Très étonnant cette part de blanc préservé dans ses œuvres. Puissance du vide qui donne sa force à la composition. Liées pour moi aux encres chinoises.

giulio a dit…

Très étonnant aussi, chère Christiane, que, l'ayant pourtant observé, je ne me sois pas posé la question.
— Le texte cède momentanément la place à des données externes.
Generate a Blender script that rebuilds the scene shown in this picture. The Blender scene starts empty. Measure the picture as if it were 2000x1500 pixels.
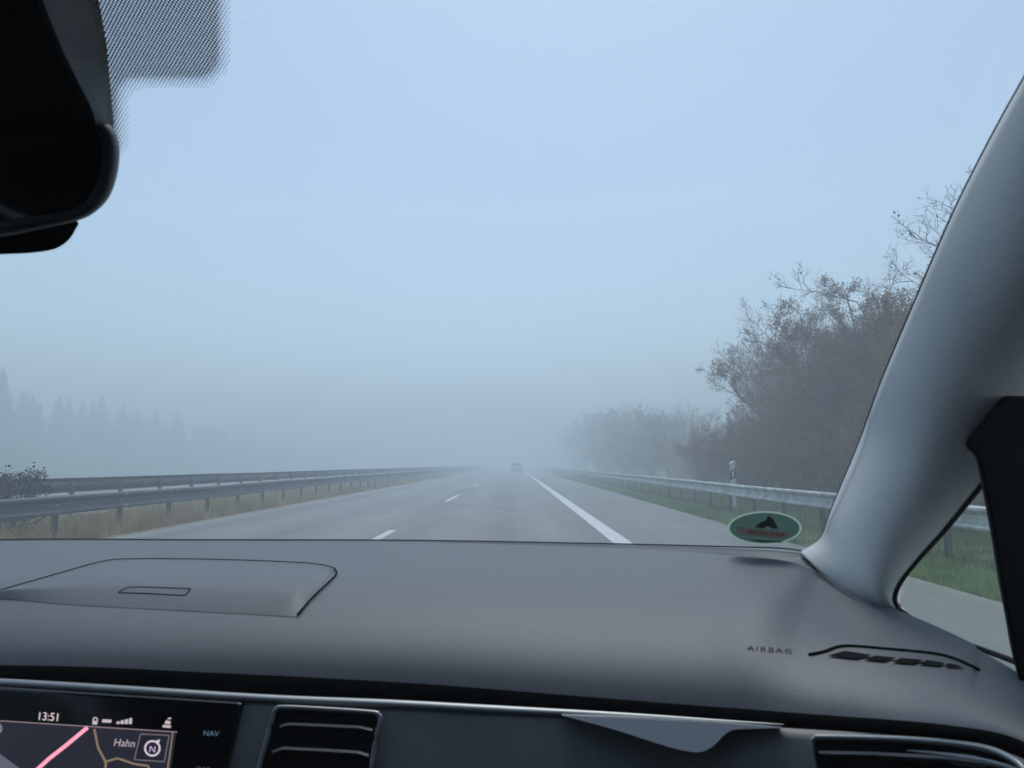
import bpy, bmesh, math, random
import numpy as np
from mathutils import Vector
from mathutils.bvhtree import BVHTree
R = math.radians
S = bpy.context.scene
COL = S.collection

# ------------------------------------------------------------------ camera, sky, sun, exposure
FPX = 1450.0                     # focal length in pixels of a 2000 px wide picture
PITCH = math.atan(157/1450); YAW = math.atan(6/1450)
CAM = Vector((0, 0, 1.25))
cd = bpy.data.cameras.new('camera'); cam = bpy.data.objects.new('camera', cd); COL.objects.link(cam)
cam.location = CAM; cam.rotation_euler = (R(90)+PITCH, 0, YAW)
cd.sensor_width = 36; cd.lens = 36*FPX/2000; cd.clip_start = 0.02; cd.clip_end = 3000
cd.dof.use_dof = True; cd.dof.focus_distance = 14; cd.dof.aperture_fstop = 22
S.camera = cam
SUN_EL, SUN_AZ = 65, 6          # azimuth clockwise from +Y
w = bpy.data.worlds.new("World"); S.world = w; w.use_nodes = True
nt = w.node_tree; nt.nodes.clear()
sky = nt.nodes.new('ShaderNodeTexSky'); sky.sky_type = 'NISHITA'; sky.sun_disc = False
sky.sun_elevation = R(SUN_EL); sky.sun_rotation = R(SUN_AZ)
sky.air_density = 1.0; sky.dust_density = 1.0; sky.ozone_density = 2.0
bg = nt.nodes.new('ShaderNodeBackground'); bg.inputs[1].default_value = 0.12
wo = nt.nodes.new('ShaderNodeOutputWorld')
tint = nt.nodes.new('ShaderNodeMix'); tint.data_type = 'RGBA'; tint.blend_type = 'MULTIPLY'; tint.inputs[0].default_value = 1   # overcast: greyer than the clear sky
tint.inputs[7].default_value = (1.09, 1.0, .885, 1); nt.links.new(sky.outputs[0], tint.inputs[6]); nt.links.new(tint.outputs[2], bg.inputs[0]); nt.links.new(bg.outputs[0], wo.inputs[0])
sl = bpy.data.lights.new('sun', 'SUN'); sl.energy = 1.1; sl.angle = R(25); sl.color = (1, .97, .92)
so = bpy.data.objects.new('sun', sl); COL.objects.link(so)
so.rotation_euler = (R(90-SUN_EL), 0, R(180-SUN_AZ))
vs = S.view_settings; vs.view_transform = 'Standard'; vs.look = 'None'; vs.gamma = 1; vs.exposure = 0.9
S.display_settings.display_device = 'sRGB'
cy = S.cycles
cy.volume_bounces = 6; cy.max_bounces = 10; cy.transparent_max_bounces = 16; cy.diffuse_bounces = 3; cy.glossy_bounces = 3
cy.use_denoising = True; cy.sample_clamp_indirect = 6
S.render.film_transparent = False

# ------------------------------------------------------------------ helpers
def ray(u, v):
    cx = (u-1000)/FPX; cyy = (750-v)/FPX
    f = math.cos(PITCH)-math.sin(PITCH)*cyy; up = math.cos(PITCH)*cyy+math.sin(PITCH)
    x = cx*math.cos(YAW)-f*math.sin(YAW); y = cx*math.sin(YAW)+f*math.cos(YAW)
    return Vector((x/y, 1, up/y))
def P(u, v, Y): return CAM+ray(u, v)*Y
def mesh_obj(name, verts, faces, mats, parent=None, smooth=False, mi=None):
    me = bpy.data.meshes.new(name); me.from_pydata([tuple(p) for p in verts], [], faces)
    for m in (mats if isinstance(mats, (list, tuple)) else [mats]): me.materials.append(m)
    if mi is not None: me.polygons.foreach_set('material_index', np.array(mi, dtype=np.int32))
    if smooth: me.polygons.foreach_set('use_smooth', [True]*len(me.polygons))
    me.update()
    o = bpy.data.objects.new(name, me); COL.objects.link(o)
    if parent: o.parent = parent; o.matrix_parent_inverse = parent.matrix_world.inverted() if False else o.matrix_parent_inverse
    return o
def tag(o, label=None, cat=None, group=None, kind=None):
    if label: o['label'] = label
    if cat: o['category'] = cat
    if group: o['group'] = group
    if kind: o['kind'] = kind
    return o
def empty(name, loc=(0, 0, 0), rz=0, **k):
    o = bpy.data.objects.new(name, None); COL.objects.link(o); o.location = loc; o.rotation_euler = (0, 0, rz)
    o.empty_display_size = .1
    return tag(o, **k)
class MB:
    def __init__(s): s.v = []; s.f = []; s.m = []
    def add(s, vs_, fs, m=0):
        b = len(s.v); s.v += [Vector(p) for p in vs_]; s.f += [tuple(i+b for i in f) for f in fs]; s.m += [m]*len(fs)
    def box(s, a, b, m=0):
        x0, y0, z0 = a; x1, y1, z1 = b
        s.add([(x0,y0,z0),(x1,y0,z0),(x1,y1,z0),(x0,y1,z0),(x0,y0,z1),(x1,y0,z1),(x1,y1,z1),(x0,y1,z1)],
              [(0,3,2,1),(4,5,6,7),(0,1,5,4),(1,2,6,5),(2,3,7,6),(3,0,4,7)], m)
    def tube(s, pts, r, n=8, closed=False, m=0, cap=True):
        pts = [Vector(p) for p in pts]; N = len(pts); rs = r if isinstance(r, (list, tuple)) else [r]*N
        vs_ = []
        for i, p in enumerate(pts):
            a = pts[(i-1) % N] if (i > 0 or closed) else p; b = pts[(i+1) % N] if (i < N-1 or closed) else p
            t = (b-a).normalized(); h = Vector((0, 0, 1)) if abs(t.z) < .9 else Vector((1, 0, 0))
            e1 = t.cross(h).normalized(); e2 = t.cross(e1)
            for k in range(n):
                an = 2*math.pi*k/n; vs_.append(p+(e1*math.cos(an)+e2*math.sin(an))*rs[i])
        fs = []
        for i in range(N if closed else N-1):
            j = (i+1) % N
            for k in range(n): fs.append((i*n+k, i*n+(k+1) % n, j*n+(k+1) % n, j*n+k))
        if cap and not closed: fs += [tuple(range(n))[::-1], tuple((N-1)*n+k for k in range(n))]
        s.add(vs_, fs, m)
    def grid(s, rows, m=0, closed=False, flip=False):
        n = len(rows[0]); vs_ = [p for r in rows for p in r]; fs = []
        for i in range(len(rows)-1):
            for k in range(n if closed else n-1):
                q = (i*n+k, i*n+(k+1) % n, (i+1)*n+(k+1) % n, (i+1)*n+k); fs.append(q[::-1] if flip else q)
        s.add(vs_, fs, m)
    def poly(s, pts, m=0): s.add(pts, [tuple(range(len(pts)))], m)
    def prism(s, pts, d, m=0):
        pts = [Vector(p) for p in pts]; n = len(pts); d = Vector(d)
        s.add(pts+[p+d for p in pts], [tuple(range(n))[::-1], tuple(range(n, 2*n))]+[(i, (i+1) % n, n+(i+1) % n, n+i) for i in range(n)], m)
    def build(s, name, mats, parent=None, smooth=False, bevel=0, fixn=True):
        o = mesh_obj(name, s.v, s.f, mats, parent, smooth, s.m)
        if fixn:
            bm = bmesh.new(); bm.from_mesh(o.data); bmesh.ops.recalc_face_normals(bm, faces=bm.faces); bm.to_mesh(o.data); bm.free()
        if bevel:
            b = o.modifiers.new('bevel', 'BEVEL'); b.width = bevel; b.segments = 2; b.limit_method = 'ANGLE'
        return o
def cr(pts, n, closed=False):
    """Catmull-Rom through tuples"""
    pts = [np.array(p, float) for p in pts]; N = len(pts); out = []
    segs = N if closed else N-1
    for i in range(segs):
        g = (lambda k: pts[k % N]) if closed else (lambda k: pts[min(max(k, 0), N-1)])
        a, b, c, d = g(i-1), g(i), g(i+1), g(i+2)
        for j in range(n):
            t = j/n; out.append(.5*((2*b)+(c-a)*t+(2*a-5*b+4*c-d)*t*t+(3*b-a-3*c+d)*t**3))
    if not closed: out.append(pts[-1])
    return out

def mat(name, col, rough=.6, metal=0, spec=.5, noise=None, bump=None, stretch=(1, 1, 1), **kw):
    """noise = (scale, amount, detail) varies the colour; bump = (scale, strength, distance)"""
    m = bpy.data.materials.new(name); m.use_nodes = True; t = m.node_tree; b = t.nodes['Principled BSDF']
    b.inputs['Base Color'].default_value = (*col, 1); b.inputs['Roughness'].default_value = rough
    b.inputs['Metallic'].default_value = metal; b.inputs['Specular IOR Level'].default_value = spec
    tc = t.nodes.new('ShaderNodeTexCoord'); mp = t.nodes.new('ShaderNodeMapping'); mp.inputs['Scale'].default_value = stretch
    t.links.new(tc.outputs['Object'], mp.inputs[0])
    if noise:
        n = t.nodes.new('ShaderNodeTexNoise'); n.inputs['Scale'].default_value = noise[0]; n.inputs['Detail'].default_value = noise[2] if len(noise) > 2 else 4
        t.links.new(mp.outputs[0], n.inputs[0])
        rr = t.nodes.new('ShaderNodeValToRGB'); a = noise[1]
        rr.color_ramp.elements[0].position = .3; rr.color_ramp.elements[1].position = .7
        c2 = kw.get('col2')
        rr.color_ramp.elements[0].color = (*[c*(1-a) for c in col], 1)
        rr.color_ramp.elements[1].color = (*(c2 if c2 else [min(1, c*(1+a)) for c in col]), 1)
        t.links.new(n.outputs[0], rr.inputs[0]); t.links.new(rr.outputs[0], b.inputs['Base Color'])
    if bump:
        n2 = t.nodes.new('ShaderNodeTexNoise'); n2.inputs['Scale'].default_value = bump[0]; n2.inputs['Detail'].default_value = 3
        t.links.new(mp.outputs[0], n2.inputs[0])
        bp = t.nodes.new('ShaderNodeBump'); bp.inputs['Strength'].default_value = bump[1]; bp.inputs['Distance'].default_value = bump[2]
        t.links.new(n2.outputs[0], bp.inputs['Height']); t.links.new(bp.outputs[0], b.inputs['Normal'])
    return m
def emis(name, col, k=1):
    m = bpy.data.materials.new(name); m.use_nodes = True; b = m.node_tree.nodes['Principled BSDF']
    b.inputs['Base Color'].default_value = (.01, .01, .01, 1); b.inputs['Roughness'].default_value = .3
    b.inputs['Emission Color'].default_value = (*col, 1); b.inputs['Emission Strength'].default_value = k
    return m
def glass(name, tint, refl):
    m = bpy.data.materials.new(name); m.use_nodes = True; t = m.node_tree; t.nodes.clear()
    o = t.nodes.new('ShaderNodeOutputMaterial'); tr = t.nodes.new('ShaderNodeBsdfTransparent'); tr.inputs[0].default_value = (*tint, 1)
    g = t.nodes.new('ShaderNodeBsdfGlossy'); g.inputs['Roughness'].default_value = .0; g.inputs[0].default_value = (refl, refl, refl, 1)
    ge = t.nodes.new('ShaderNodeNewGeometry'); dt = t.nodes.new('ShaderNodeVectorMath'); dt.operation = 'DOT_PRODUCT'
    t.links.new(ge.outputs['Normal'], dt.inputs[0]); t.links.new(ge.outputs['Incoming'], dt.inputs[1])
    def mth(op, a, bb=0):
        n = t.nodes.new('ShaderNodeMath'); n.operation = op
        for i, q in enumerate((a, bb)):
            if isinstance(q, (int, float)): n.inputs[i].default_value = q
            else: t.links.new(q, n.inputs[i])
        return n
    fr = mth('ADD', mth('MULTIPLY', mth('POWER', mth('SUBTRACT', 1, mth('ABSOLUTE', dt.outputs['Value']).outputs[0]).outputs[0], 5).outputs[0], .96).outputs[0], .04)
    mx = t.nodes.new('ShaderNodeMixShader')
    t.links.new(fr.outputs[0], mx.inputs[0]); t.links.new(tr.outputs[0], mx.inputs[1]); t.links.new(g.outputs[0], mx.inputs[2]); t.links.new(mx.outputs[0], o.inputs[0])
    return m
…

Mais pourquoi ne feriez-vous pas un saut à Luxembourg, pour visiter cette expo exceptionnelle. Croyez-moi ; ça vaut le déplacement. Trop Loin ? Ma femme et moi somme bien allés à Paris (2 h de TGV) voir la réouverture d'Orsay, les expos sur Chagall, Turner, Manet et j'en passe...

giulio a dit…

P.S.: je viens découvre par hasard sur le blog EMMILA GITANA sur un petit poème de Paul Vicensini qui explique peut-être les "blancs" (vide) d'Ivo Batocco :

EN SOMME

La vie en somme
M’aura donné de tout
A satiété
Poil à gratter
Poudre à éternuer
Et d’escampette

Et la sagesse
D’aller sans cesse ailleurs
Cerner
Gratter
Creuser le vide

Le vide seul en fin de compte
N’a pas changé
Le vide seul

Aussi j’y tiens...

christiane a dit…

Comme c'est beau ce poème...
Oui, venir faire un tour au Luxembourg... j'y pense...
Là, je me prépare pour "L'eau et les reflets" à Rouen et dans la même ville retrouver des souvenirs... en marchant.
Fabienne Verdier - dont j'aime l’œuvre puissante, dans un entretien avec Charles Juliet,dit : "Au commencement était le vide... Je prends un temps absolu à l'inventer, car il me semble essentiel. Le fond d'un tableau reflète pour moi l'immensité du vide..."
Amitié fidèle

giulio a dit…

Vous espère donc chère Christiane de pied ferme
dans le double sens (espagnol) du terme.